Später sagte der Kommunikationschef zur Frisuren-Affäre, es habe ein Zeichen gesetzt werden sollen. Doch es wurde zum Eigentor.
Trainer Petkovic wendet sich emotional an die Nation
Offenbar um den Zusammenhalt zwischen Mannschaft und Fans besorgt, wandte sich Trainer Petkovic in der Zeitung "Schweiz am Wochenende" mit emotionalen Worten an die Nation. "Im Spiel der letzten Chance müssen wir neben der richtigen taktischen Ausrichtung auch wieder alle unsere Werte und Tugenden auf den Platz bringen: Solidarität, Identifikation, Freude und Respekt", heißt es darin unter anderem.
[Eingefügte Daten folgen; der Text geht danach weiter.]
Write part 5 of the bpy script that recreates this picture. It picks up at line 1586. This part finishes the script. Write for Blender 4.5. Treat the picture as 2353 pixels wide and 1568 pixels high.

Ob der 57-Jährige damit in die Herzen seiner Landsleute vordringen kann? Möglicherweise denken viele auch so wie Frei, der feststellte: "Aufgrund der Fußballgerechtigkeit müsste es gegen die Türkei höchstens ein Unentschieden oder eine Niederlage geben und die Schweiz fährt heim." Da klingt schon ein Hauch von Verzweiflung durch. Aber auch Gleichgültigkeit.
Der Hype-Train um die Goldene Generation steht offensichtlich am Scheideweg. Welche Abzweigung er nimmt, wird sich vor allem im Spiel gegen die Türkei entscheiden. Sicher ist in jedem Fall: Xhaka, Akanji und Co. spielen ein gefährliches Spiel. In dem sie viel verlieren können.